» **Written problem**
Copy down all of the data underneath, exactly as shown.

Scenes as source code:
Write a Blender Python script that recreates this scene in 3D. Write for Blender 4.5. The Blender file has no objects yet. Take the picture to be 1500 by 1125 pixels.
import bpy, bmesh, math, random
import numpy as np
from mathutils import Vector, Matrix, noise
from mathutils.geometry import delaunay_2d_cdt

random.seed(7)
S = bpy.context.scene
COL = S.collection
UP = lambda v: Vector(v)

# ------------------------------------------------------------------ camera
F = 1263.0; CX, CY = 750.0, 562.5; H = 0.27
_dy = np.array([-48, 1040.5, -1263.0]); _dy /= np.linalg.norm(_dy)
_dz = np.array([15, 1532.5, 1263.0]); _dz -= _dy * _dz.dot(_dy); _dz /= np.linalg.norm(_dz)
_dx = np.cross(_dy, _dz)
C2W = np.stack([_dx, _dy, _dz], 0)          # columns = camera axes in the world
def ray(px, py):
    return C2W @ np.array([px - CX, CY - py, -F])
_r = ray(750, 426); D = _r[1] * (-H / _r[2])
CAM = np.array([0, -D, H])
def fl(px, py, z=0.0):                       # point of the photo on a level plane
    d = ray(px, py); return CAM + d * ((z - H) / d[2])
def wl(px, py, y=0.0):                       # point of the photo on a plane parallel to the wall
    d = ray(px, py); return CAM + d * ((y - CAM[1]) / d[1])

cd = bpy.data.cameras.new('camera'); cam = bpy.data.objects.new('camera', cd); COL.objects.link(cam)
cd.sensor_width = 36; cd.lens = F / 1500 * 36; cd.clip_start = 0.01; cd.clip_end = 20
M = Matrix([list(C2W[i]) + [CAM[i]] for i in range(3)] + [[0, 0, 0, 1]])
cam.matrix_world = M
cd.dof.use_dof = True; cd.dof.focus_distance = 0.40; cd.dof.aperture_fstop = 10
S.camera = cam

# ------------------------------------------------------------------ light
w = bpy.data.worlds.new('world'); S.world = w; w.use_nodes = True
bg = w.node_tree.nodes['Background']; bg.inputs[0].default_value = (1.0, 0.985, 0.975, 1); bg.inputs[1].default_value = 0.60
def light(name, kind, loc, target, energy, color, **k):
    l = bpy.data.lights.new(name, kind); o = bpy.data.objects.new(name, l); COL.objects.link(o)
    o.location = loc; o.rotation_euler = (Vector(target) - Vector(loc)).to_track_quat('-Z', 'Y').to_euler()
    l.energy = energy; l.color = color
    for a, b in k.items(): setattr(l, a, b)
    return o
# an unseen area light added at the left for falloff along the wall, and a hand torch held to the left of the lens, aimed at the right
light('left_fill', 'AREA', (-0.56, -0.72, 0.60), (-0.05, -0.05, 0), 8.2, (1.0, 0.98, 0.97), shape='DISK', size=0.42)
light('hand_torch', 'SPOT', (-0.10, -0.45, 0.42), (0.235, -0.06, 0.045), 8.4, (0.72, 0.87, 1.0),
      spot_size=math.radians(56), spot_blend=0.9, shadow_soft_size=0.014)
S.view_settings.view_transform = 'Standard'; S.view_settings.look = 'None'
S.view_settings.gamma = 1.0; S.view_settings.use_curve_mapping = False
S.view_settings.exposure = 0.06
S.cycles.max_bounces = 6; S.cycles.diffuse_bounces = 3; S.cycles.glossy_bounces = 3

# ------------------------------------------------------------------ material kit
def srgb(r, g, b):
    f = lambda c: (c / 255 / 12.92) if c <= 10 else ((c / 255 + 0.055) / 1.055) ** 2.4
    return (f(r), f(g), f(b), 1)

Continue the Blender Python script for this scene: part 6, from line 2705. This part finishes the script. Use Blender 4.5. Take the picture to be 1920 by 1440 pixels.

» **Answer for this exercise**
Write a Blender Python script that recreates this scene in 3D. Write for Blender 4.5. The Blender file has no objects yet. Take the picture to be 1500 by 1125 pixels.
import bpy, bmesh, math, random
import numpy as np
from mathutils import Vector, Matrix, noise
from mathutils.geometry import delaunay_2d_cdt

random.seed(7)
S = bpy.context.scene
COL = S.collection
UP = lambda v: Vector(v)

# ------------------------------------------------------------------ camera
F = 1263.0; CX, CY = 750.0, 562.5; H = 0.27
_dy = np.array([-48, 1040.5, -1263.0]); _dy /= np.linalg.norm(_dy)
_dz = np.array([15, 1532.5, 1263.0]); _dz -= _dy * _dz.dot(_dy); _dz /= np.linalg.norm(_dz)
_dx = np.cross(_dy, _dz)
C2W = np.stack([_dx, _dy, _dz], 0)          # columns = camera axes in the world
def ray(px, py):
    return C2W @ np.array([px - CX, CY - py, -F])
_r = ray(750, 426); D = _r[1] * (-H / _r[2])
CAM = np.array([0, -D, H])
def fl(px, py, z=0.0):                       # point of the photo on a level plane
    d = ray(px, py); return CAM + d * ((z - H) / d[2])
def wl(px, py, y=0.0):                       # point of the photo on a plane parallel to the wall
    d = ray(px, py); return CAM + d * ((y - CAM[1]) / d[1])

cd = bpy.data.cameras.new('camera'); cam = bpy.data.objects.new('camera', cd); COL.objects.link(cam)
cd.sensor_width = 36; cd.lens = F / 1500 * 36; cd.clip_start = 0.01; cd.clip_end = 20
M = Matrix([list(C2W[i]) + [CAM[i]] for i in range(3)] + [[0, 0, 0, 1]])
cam.matrix_world = M
cd.dof.use_dof = True; cd.dof.focus_distance = 0.40; cd.dof.aperture_fstop = 10
S.camera = cam

# ------------------------------------------------------------------ light
w = bpy.data.worlds.new('world'); S.world = w; w.use_nodes = True
bg = w.node_tree.nodes['Background']; bg.inputs[0].default_value = (1.0, 0.985, 0.975, 1); bg.inputs[1].default_value = 0.60
def light(name, kind, loc, target, energy, color, **k):
    l = bpy.data.lights.new(name, kind); o = bpy.data.objects.new(name, l); COL.objects.link(o)
    o.location = loc; o.rotation_euler = (Vector(target) - Vector(loc)).to_track_quat('-Z', 'Y').to_euler()
    l.energy = energy; l.color = color
    for a, b in k.items(): setattr(l, a, b)
    return o
# an unseen area light added at the left for falloff along the wall, and a hand torch held to the left of the lens, aimed at the right
light('left_fill', 'AREA', (-0.56, -0.72, 0.60), (-0.05, -0.05, 0), 8.2, (1.0, 0.98, 0.97), shape='DISK', size=0.42)
light('hand_torch', 'SPOT', (-0.10, -0.45, 0.42), (0.235, -0.06, 0.045), 8.4, (0.72, 0.87, 1.0),
      spot_size=math.radians(56), spot_blend=0.9, shadow_soft_size=0.014)
S.view_settings.view_transform = 'Standard'; S.view_settings.look = 'None'
S.view_settings.gamma = 1.0; S.view_settings.use_curve_mapping = False
S.view_settings.exposure = 0.06
S.cycles.max_bounces = 6; S.cycles.diffuse_bounces = 3; S.cycles.glossy_bounces = 3

# ------------------------------------------------------------------ material kit
def srgb(r, g, b):
    f = lambda c: (c / 255 / 12.92) if c <= 10 else ((c / 255 + 0.055) / 1.055) ** 2.4
    return (f(r), f(g), f(b), 1)

Continue the Blender Python script for this scene: part 6, from line 2705. This part finishes the script. Use Blender 4.5. Take the picture to be 1920 by 1440 pixels.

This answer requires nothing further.